Summary of this case from Henshel v. HeldOpinion
July 1, 1958.
Appeal from the Supreme Court, Bronx County, EDGAR J. NATHAN, J.
James M. Gilleran of counsel ( John J. O'Connor, attorney), for appellant.
Addison B. Scoville of counsel ( Ludwig S. Mlott with him on the brief; Stuart Riedel, attorney), for respondent.
The issue presented on this appeal is whether codefendants in a personal injury tort action, in which no cross complaints have been served, may examine each other before trial, where no special circumstances are asserted. (Civ. Prac. Act, § 288; Rules Civ. Prac., rule 121-a.) The defendant administrator appeals from a Special Term order, which vacated a notice of examination served on the codefendant trustee. The plaintiff is seeking recovery against both, and neither of the defendants has served cross complaints against the other.
There is a divergence in policy in some of the departments of this court with respect to this problem. The Second Department has ruled that, under the circumstances outlined here, an examination before trial is not permitted ( Johansen v. Gray, 279 App. Div. 108; Sommers v. New York World-Telegram Corp., 279 App. Div. 937), whereas the Third Department permits such examinations ( Frost v. Walsh, 195 Misc. 391, affd. 275 App. Div. 101 7).

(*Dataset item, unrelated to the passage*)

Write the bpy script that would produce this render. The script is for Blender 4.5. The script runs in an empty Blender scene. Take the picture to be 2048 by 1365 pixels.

This court has not heretofore been called upon to determine the precise issue. Stemming from our keystone decision in Dorros, Inc., v. Dorros Bros. ( 274 App. Div. 11), it has been the policy of this department gradually to extend the effective arc of examinations before trial. The 10-year span since Dorros has amply proved the effectiveness of that determination and its beneficial purpose, in the full disclosure of all material and necessary facts before trial. As the court stated in its decision, through PECK, P.J. (p. 13): "Professional opinion, in the light of experience, has steadily moved in favor of broadening the permissible scope of examinations."
Section 288 of the Civil Practice Act provides, in part, that "Any party to an action in a court of record may cause to be taken by deposition, before trial, his own testimony or that of any other party which is material and necessary in the prosecution or defense of the action." A reasonable interpretation of the section indicates that the deposition of a codefendant in a personal injury tort action is material and necessary to the defense sought to be made by one seeking the examination, as does a realistic appraisal of the issues raised when multiple defenses are thus interposed.
We now deem it appropriate that the examination of one defendant by another be permitted. The Special Term order vacating the notice of examination before trial should be reversed on the law, without costs, and the motion denied.
BREITEL, J.P., M.M. FRANK, VALENTE, STEVENS and BERGAN, JJ., concur.
Order unanimously reversed on the law, without costs, and the motion is denied. Settle order.